NSMB has all the capabilities of a modern CFD code used for Aerospace applications. To facilitate the mesh generation for complex geometries or for calculations involving moving bodies the chimera grid technique is employed. The sliding mesh and the patch grid technique are available to avoid that refined grids near the body propagate to the far-field boundary.
Well tested turbulence modelling approaches are available and include the 1-equation turbulence model of Spalart-Allmaras and different variants of the k-w turbulence model including the Menter Shear Stress model.
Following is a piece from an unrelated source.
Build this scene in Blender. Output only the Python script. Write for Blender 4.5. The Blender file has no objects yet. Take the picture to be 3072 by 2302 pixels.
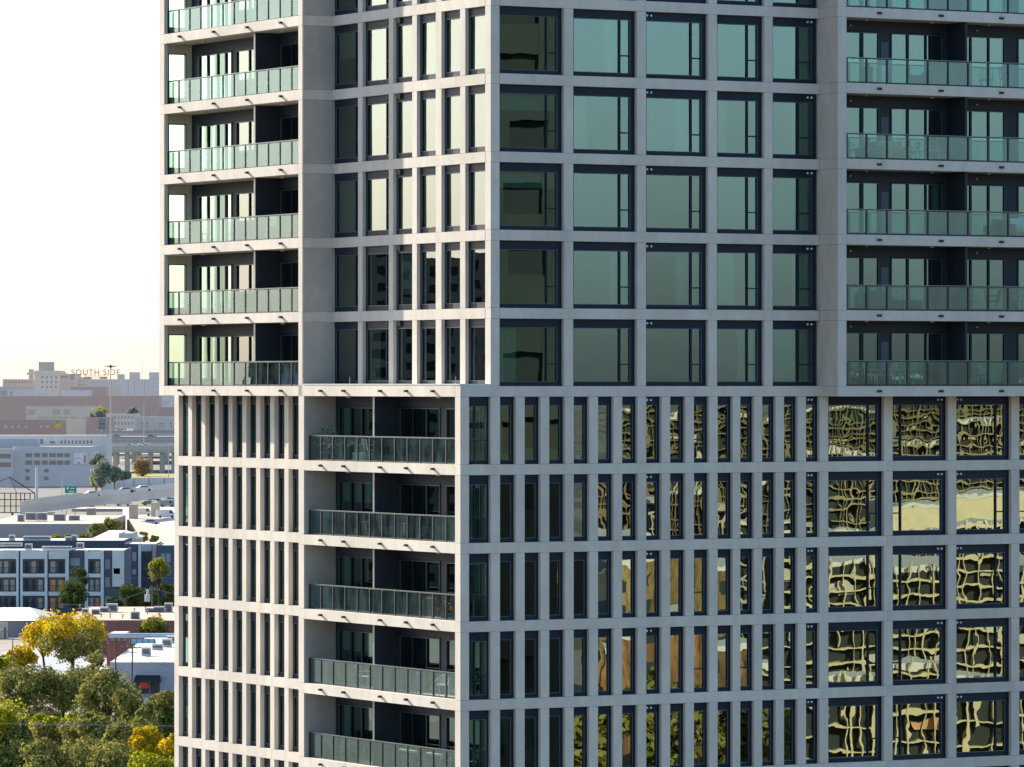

Most variants of hybrid approaches used for unsteady flow simulations are available: Detached Eddy Simulation (DES), the Delayed Detached Eddy Simulation (DDES), the Improved Delayed Detached Eddy Simulation (IDDES), the Wall Modelled Large Eddy Simulation (WMLES), and Scale Adaptive Simulation (SAS).

Proposed ZNMF device modelling

The proposed modelling consists in modelling the synthetic actuator by using a chimera ZNMF synthetic jet with the plenum cavity in 3D. This chimera grid will fit the surface of the wing and replace the original grid in the simulation. The refinement of this chimera grid on the wing will be similar to the original so that interpolation errors as well as the numerical dissipation between the overset grids will reduced. This methodology enables to capture correctly the flow physics and provide a very simple environment to modify the angle of the jet flow and the position of the device on the wing and the tail of the tiltrotor aircraft. The flow movement in the plenum cavity can be obtained by oscillating the cavity bottom wall or with an imposed velocity boundary condition.

Chimera modelling of a ZNMF actuator on a wing
Preliminary steady CFD simulation performed with NSMB solver